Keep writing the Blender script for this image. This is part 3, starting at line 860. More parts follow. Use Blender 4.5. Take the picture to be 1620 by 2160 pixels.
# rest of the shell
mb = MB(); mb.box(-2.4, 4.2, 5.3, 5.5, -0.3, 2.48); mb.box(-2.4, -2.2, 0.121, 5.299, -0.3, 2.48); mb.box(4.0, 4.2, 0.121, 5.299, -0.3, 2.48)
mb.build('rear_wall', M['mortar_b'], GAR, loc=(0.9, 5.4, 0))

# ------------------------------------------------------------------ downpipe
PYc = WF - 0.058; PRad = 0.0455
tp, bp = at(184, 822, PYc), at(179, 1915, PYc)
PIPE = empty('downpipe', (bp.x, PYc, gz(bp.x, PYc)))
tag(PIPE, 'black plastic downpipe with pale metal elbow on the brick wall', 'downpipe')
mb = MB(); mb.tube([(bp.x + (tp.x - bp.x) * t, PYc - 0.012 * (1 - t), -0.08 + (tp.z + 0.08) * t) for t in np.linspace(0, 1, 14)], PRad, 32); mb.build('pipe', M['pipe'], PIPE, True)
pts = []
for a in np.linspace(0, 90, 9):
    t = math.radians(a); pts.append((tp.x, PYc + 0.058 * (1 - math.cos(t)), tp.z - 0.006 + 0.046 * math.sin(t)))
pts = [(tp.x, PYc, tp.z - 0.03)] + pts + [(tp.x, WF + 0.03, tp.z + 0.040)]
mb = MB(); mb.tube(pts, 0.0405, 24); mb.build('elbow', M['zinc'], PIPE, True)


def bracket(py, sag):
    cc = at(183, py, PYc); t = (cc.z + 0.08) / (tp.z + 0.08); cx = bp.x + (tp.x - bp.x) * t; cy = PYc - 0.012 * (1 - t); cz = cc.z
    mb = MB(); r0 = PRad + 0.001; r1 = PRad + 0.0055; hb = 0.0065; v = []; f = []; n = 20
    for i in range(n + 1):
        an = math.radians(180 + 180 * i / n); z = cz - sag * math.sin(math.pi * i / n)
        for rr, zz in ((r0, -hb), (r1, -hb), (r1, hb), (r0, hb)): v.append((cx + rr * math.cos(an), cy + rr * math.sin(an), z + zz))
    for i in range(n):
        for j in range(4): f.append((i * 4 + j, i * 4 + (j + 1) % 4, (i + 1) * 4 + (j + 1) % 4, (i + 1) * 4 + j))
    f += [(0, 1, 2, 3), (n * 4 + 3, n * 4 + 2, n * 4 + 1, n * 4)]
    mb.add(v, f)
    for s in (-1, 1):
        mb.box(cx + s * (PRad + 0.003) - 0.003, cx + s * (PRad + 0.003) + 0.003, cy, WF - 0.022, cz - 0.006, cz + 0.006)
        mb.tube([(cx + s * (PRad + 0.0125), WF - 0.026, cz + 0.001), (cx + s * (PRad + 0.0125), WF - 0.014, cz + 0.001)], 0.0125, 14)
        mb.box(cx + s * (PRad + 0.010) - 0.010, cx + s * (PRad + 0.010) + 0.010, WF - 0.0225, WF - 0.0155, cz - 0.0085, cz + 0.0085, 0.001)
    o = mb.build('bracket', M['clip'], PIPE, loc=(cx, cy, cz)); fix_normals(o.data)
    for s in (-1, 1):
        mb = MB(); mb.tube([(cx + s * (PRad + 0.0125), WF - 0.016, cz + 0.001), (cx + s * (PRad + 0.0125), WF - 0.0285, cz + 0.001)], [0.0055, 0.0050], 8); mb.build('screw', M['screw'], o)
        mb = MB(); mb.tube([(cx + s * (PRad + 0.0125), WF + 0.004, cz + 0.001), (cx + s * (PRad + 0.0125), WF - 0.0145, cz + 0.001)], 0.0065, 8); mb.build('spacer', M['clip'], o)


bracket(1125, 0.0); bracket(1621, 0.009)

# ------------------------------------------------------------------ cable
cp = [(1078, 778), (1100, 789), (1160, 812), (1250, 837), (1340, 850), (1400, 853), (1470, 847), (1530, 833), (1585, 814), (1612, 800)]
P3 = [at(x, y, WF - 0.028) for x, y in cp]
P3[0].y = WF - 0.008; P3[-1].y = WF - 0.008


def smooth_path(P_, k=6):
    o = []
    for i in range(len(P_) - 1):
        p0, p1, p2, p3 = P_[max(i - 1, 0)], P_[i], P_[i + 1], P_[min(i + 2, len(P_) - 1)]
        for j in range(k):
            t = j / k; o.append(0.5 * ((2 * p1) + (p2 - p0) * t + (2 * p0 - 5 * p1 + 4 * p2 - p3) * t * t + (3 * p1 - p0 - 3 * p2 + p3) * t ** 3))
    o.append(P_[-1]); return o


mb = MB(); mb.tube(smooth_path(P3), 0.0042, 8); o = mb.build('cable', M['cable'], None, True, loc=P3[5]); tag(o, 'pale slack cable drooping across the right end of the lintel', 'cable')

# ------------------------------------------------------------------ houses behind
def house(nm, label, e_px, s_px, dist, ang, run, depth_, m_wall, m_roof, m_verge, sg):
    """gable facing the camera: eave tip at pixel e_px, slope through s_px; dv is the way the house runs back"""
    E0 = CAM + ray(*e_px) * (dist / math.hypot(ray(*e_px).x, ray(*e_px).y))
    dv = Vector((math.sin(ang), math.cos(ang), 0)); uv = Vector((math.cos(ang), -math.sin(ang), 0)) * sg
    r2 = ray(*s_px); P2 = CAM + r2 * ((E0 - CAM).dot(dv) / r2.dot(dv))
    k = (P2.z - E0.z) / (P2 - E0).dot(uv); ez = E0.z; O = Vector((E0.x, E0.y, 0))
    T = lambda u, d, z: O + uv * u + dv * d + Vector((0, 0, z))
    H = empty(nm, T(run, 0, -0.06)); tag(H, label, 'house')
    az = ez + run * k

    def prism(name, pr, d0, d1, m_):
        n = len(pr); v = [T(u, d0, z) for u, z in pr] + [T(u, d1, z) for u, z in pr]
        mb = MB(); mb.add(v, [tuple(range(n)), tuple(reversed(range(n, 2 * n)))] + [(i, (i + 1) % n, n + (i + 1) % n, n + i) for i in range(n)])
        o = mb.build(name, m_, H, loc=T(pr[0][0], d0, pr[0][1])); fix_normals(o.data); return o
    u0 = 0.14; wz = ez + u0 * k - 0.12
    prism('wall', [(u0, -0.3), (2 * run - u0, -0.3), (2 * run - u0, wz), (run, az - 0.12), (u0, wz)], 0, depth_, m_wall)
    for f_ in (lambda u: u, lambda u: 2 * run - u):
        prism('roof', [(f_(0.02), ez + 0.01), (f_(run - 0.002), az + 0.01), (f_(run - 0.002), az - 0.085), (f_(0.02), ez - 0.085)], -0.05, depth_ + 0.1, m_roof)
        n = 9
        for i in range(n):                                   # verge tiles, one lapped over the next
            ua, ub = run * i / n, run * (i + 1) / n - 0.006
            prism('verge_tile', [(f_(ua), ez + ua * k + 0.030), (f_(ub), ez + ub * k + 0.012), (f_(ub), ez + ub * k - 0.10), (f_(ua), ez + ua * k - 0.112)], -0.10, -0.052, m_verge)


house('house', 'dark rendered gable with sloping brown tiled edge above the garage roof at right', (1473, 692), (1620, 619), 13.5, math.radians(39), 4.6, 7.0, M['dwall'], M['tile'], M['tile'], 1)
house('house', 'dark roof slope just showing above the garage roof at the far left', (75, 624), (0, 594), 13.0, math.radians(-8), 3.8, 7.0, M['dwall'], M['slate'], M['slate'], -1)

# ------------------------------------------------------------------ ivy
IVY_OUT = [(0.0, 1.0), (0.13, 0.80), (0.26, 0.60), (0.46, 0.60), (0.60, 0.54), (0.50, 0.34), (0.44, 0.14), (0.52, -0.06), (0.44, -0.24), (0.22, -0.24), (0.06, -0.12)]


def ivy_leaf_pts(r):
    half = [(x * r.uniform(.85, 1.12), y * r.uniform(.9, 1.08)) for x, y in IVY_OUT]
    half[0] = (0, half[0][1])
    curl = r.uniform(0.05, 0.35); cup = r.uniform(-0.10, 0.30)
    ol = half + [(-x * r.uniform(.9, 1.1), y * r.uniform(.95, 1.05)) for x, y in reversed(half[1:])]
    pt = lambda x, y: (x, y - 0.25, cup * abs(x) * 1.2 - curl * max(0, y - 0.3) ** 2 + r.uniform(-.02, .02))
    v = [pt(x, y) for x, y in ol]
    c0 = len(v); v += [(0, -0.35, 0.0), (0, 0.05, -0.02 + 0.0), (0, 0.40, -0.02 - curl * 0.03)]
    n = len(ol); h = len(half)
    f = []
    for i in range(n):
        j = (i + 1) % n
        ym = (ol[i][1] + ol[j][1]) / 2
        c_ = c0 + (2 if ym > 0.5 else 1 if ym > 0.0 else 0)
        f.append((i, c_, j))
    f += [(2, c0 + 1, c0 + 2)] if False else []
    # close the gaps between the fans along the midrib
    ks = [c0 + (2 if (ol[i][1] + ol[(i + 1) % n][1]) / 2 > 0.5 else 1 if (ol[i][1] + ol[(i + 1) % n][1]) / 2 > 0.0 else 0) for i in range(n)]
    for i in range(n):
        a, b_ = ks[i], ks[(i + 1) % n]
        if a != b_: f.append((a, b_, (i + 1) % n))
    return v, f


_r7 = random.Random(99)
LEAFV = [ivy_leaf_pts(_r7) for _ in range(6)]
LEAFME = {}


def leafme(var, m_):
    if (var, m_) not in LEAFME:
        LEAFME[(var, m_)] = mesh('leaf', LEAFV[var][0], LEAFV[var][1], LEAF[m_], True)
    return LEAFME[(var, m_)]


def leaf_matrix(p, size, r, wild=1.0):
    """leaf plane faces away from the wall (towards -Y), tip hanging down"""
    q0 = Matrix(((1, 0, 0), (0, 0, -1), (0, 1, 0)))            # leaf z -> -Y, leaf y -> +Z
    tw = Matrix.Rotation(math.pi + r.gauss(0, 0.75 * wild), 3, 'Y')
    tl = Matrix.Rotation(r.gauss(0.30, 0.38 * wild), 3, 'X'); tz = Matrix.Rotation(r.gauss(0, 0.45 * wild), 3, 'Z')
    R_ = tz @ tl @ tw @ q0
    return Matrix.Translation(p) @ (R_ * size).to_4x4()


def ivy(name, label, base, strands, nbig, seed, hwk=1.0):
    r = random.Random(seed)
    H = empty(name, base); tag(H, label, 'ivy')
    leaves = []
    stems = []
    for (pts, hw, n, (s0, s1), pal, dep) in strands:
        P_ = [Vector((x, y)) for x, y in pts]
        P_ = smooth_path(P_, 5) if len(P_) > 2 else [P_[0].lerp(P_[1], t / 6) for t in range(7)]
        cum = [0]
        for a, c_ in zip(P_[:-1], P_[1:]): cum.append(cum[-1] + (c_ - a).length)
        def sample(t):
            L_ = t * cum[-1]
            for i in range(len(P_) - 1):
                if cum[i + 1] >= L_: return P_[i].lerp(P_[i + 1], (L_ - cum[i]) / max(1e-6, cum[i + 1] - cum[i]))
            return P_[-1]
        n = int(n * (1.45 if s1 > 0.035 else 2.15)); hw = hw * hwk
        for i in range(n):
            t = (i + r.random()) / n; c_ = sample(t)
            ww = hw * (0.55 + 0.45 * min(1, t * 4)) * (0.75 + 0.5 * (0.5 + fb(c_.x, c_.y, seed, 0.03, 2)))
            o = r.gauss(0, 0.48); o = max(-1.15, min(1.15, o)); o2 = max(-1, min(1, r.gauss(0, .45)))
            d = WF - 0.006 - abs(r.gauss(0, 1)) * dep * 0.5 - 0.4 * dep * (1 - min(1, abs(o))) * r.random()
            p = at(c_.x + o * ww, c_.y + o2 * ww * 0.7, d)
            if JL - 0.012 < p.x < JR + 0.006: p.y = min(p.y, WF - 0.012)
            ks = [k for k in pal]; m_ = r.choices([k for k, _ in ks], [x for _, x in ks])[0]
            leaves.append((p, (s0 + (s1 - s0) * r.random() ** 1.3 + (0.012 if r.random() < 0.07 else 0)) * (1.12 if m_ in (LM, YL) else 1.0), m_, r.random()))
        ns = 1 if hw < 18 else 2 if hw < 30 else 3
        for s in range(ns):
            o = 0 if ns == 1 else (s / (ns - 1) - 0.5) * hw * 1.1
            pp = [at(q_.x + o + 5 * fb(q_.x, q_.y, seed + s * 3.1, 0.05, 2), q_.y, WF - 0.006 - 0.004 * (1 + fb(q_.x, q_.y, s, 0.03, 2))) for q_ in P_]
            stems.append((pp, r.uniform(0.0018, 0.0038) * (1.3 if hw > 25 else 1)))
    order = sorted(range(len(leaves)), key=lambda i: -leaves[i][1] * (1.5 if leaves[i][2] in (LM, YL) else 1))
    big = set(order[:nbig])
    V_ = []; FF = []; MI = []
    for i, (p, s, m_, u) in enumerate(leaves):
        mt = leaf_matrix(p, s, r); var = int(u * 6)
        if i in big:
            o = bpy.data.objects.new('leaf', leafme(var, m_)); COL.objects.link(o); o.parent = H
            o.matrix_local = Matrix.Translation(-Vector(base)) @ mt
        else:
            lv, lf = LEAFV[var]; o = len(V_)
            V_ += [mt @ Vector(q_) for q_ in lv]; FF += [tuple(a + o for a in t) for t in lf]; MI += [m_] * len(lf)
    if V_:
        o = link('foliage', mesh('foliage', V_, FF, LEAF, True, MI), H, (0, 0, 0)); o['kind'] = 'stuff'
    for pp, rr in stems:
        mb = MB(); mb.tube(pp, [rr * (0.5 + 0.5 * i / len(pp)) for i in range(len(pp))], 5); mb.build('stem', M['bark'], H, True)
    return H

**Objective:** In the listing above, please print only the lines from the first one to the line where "mb = MB(); mb.tube(pts, 0.0405, 24);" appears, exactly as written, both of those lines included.

**Result:**
Keep writing the Blender script for this image. This is part 3, starting at line 860. More parts follow. Use Blender 4.5. Take the picture to be 1620 by 2160 pixels.
# rest of the shell
mb = MB(); mb.box(-2.4, 4.2, 5.3, 5.5, -0.3, 2.48); mb.box(-2.4, -2.2, 0.121, 5.299, -0.3, 2.48); mb.box(4.0, 4.2, 0.121, 5.299, -0.3, 2.48)
mb.build('rear_wall', M['mortar_b'], GAR, loc=(0.9, 5.4, 0))

# ------------------------------------------------------------------ downpipe
PYc = WF - 0.058; PRad = 0.0455
tp, bp = at(184, 822, PYc), at(179, 1915, PYc)
PIPE = empty('downpipe', (bp.x, PYc, gz(bp.x, PYc)))
tag(PIPE, 'black plastic downpipe with pale metal elbow on the brick wall', 'downpipe')
mb = MB(); mb.tube([(bp.x + (tp.x - bp.x) * t, PYc - 0.012 * (1 - t), -0.08 + (tp.z + 0.08) * t) for t in np.linspace(0, 1, 14)], PRad, 32); mb.build('pipe', M['pipe'], PIPE, True)
pts = []
for a in np.linspace(0, 90, 9):
    t = math.radians(a); pts.append((tp.x, PYc + 0.058 * (1 - math.cos(t)), tp.z - 0.006 + 0.046 * math.sin(t)))
pts = [(tp.x, PYc, tp.z - 0.03)] + pts + [(tp.x, WF + 0.03, tp.z + 0.040)]
mb = MB(); mb.tube(pts, 0.0405, 24); mb.build('elbow', M['zinc'], PIPE, True)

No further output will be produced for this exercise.